TASK PROMPT:
Return the listing below unchanged, minus its pictures.

#####

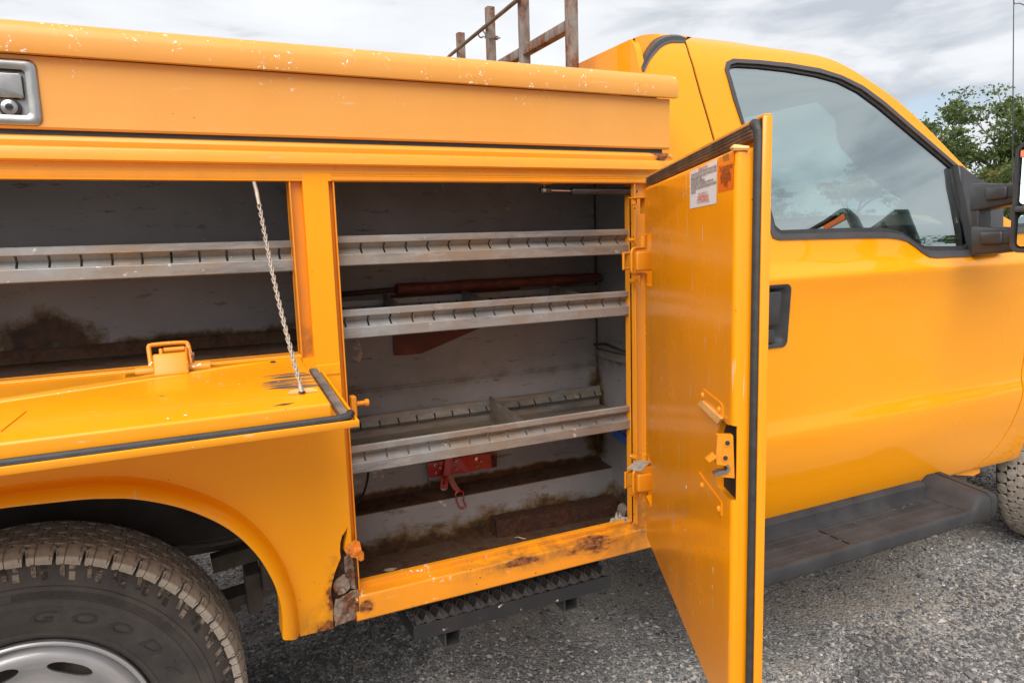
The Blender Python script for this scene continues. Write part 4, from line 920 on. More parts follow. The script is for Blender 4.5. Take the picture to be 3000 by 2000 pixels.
# strut bracket on the door
bm = bmesh.new()
q0, q1, q2 = onY(1847,579,-0.04), onY(1896,583,-0.06), onY(1897,625,-0.06)
bbox(bm, q0.x-0.002, q1.x, -0.062, -0.034, q0.z-0.003, q0.z, 0.0008, 1); bbox(bm, q1.x-0.004, q1.x, -0.064, -0.034, q2.z, q0.z, 0.0008, 1)
sb = mkbm('strut_bracket', bm, M['hinge'], T); qb = onY(1857,590,-0.045)
bm = bmesh.new(); btube(bm, [(qb.x,-0.045,q0.z-0.0030),(qb.x,-0.045,q0.z-0.017)], 0.0078, 6); btube(bm, [(qb.x,-0.045,q0.z-0.017),(qb.x,-0.045,q0.z-0.022)], 0.004, 8); mkbm('bolt', bm, M['hinge'], sb, None, 40)
# ---- gas strut
gs = bpy.data.objects.new('gas_strut', None); link(gs, T, Matrix.Translation((0.85,0.03,1.507)))
sa = lambda x_, y_: onY(x_, y_, 0.03)
P_ = [sa(1582,558), sa(1613,558), sa(1672,559.5), sa(1834,560.5), sa(1866,561.5)]
tube('rod', [P_[1], P_[2]], 0.0030, M['chrome'], gs, 10)
tube('cylinder', [P_[2], P_[2]+(P_[3]-P_[2])*0.01, P_[3]], [0.0085,0.0100,0.0100], M['strut'], gs, 16)
bm = bmesh.new(); btube(bm, [P_[0], P_[0]+Vector((.004,0,0)), P_[1]-Vector((.002,0,0)), P_[1]], [0.007,0.0095,0.0095,0.006], 12); btube(bm, [P_[0]+Vector((0.012,0,0.02)), P_[0]+Vector((0.012,0,0))], 0.006, 10); mkbm('end_fitting', bm, M['strut'], gs, None, 50)
bm = bmesh.new(); btube(bm, [P_[3], P_[3]+Vector((.001,0,0)), P_[4]-Vector((.006,0,0)), P_[4]], [0.0105,0.011,0.011,0.008], 14); mkbm('end_fitting', bm, M['strut'], gs, None, 50)
bm = bmesh.new(); bbox(bm, P_[4].x-0.022, P_[4].x-0.010, 0.018, 0.0195, 1.500, 1.512, 0.0005, 1); bbox(bm, P_[0].x+0.004, P_[0].x+0.012, 0.0195, 0.0205, 1.503, 1.511, 0.0005, 1); mkbm('clip', bm, M['zinc'], gs)
box('strut_mount', P_[0].x, P_[0].x+0.026, 0.012, 0.034, 1.5215, 1.5285, M['hinge'], T, 0.001)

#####

FULL RESPONSE:
The Blender Python script for this scene continues. Write part 4, from line 920 on. More parts follow. The script is for Blender 4.5. Take the picture to be 3000 by 2000 pixels.
# strut bracket on the door
bm = bmesh.new()
q0, q1, q2 = onY(1847,579,-0.04), onY(1896,583,-0.06), onY(1897,625,-0.06)
bbox(bm, q0.x-0.002, q1.x, -0.062, -0.034, q0.z-0.003, q0.z, 0.0008, 1); bbox(bm, q1.x-0.004, q1.x, -0.064, -0.034, q2.z, q0.z, 0.0008, 1)
sb = mkbm('strut_bracket', bm, M['hinge'], T); qb = onY(1857,590,-0.045)
bm = bmesh.new(); btube(bm, [(qb.x,-0.045,q0.z-0.0030),(qb.x,-0.045,q0.z-0.017)], 0.0078, 6); btube(bm, [(qb.x,-0.045,q0.z-0.017),(qb.x,-0.045,q0.z-0.022)], 0.004, 8); mkbm('bolt', bm, M['hinge'], sb, None, 40)
# ---- gas strut
gs = bpy.data.objects.new('gas_strut', None); link(gs, T, Matrix.Translation((0.85,0.03,1.507)))
sa = lambda x_, y_: onY(x_, y_, 0.03)
P_ = [sa(1582,558), sa(1613,558), sa(1672,559.5), sa(1834,560.5), sa(1866,561.5)]
tube('rod', [P_[1], P_[2]], 0.0030, M['chrome'], gs, 10)
tube('cylinder', [P_[2], P_[2]+(P_[3]-P_[2])*0.01, P_[3]], [0.0085,0.0100,0.0100], M['strut'], gs, 16)
bm = bmesh.new(); btube(bm, [P_[0], P_[0]+Vector((.004,0,0)), P_[1]-Vector((.002,0,0)), P_[1]], [0.007,0.0095,0.0095,0.006], 12); btube(bm, [P_[0]+Vector((0.012,0,0.02)), P_[0]+Vector((0.012,0,0))], 0.006, 10); mkbm('end_fitting', bm, M['strut'], gs, None, 50)
bm = bmesh.new(); btube(bm, [P_[3], P_[3]+Vector((.001,0,0)), P_[4]-Vector((.006,0,0)), P_[4]], [0.0105,0.011,0.011,0.008], 14); mkbm('end_fitting', bm, M['strut'], gs, None, 50)
bm = bmesh.new(); bbox(bm, P_[4].x-0.022, P_[4].x-0.010, 0.018, 0.0195, 1.500, 1.512, 0.0005, 1); bbox(bm, P_[0].x+0.004, P_[0].x+0.012, 0.0195, 0.0205, 1.503, 1.511, 0.0005, 1); mkbm('clip', bm, M['zinc'], gs)
box('strut_mount', P_[0].x, P_[0].x+0.026, 0.012, 0.034, 1.5215, 1.5285, M['hinge'], T, 0.001)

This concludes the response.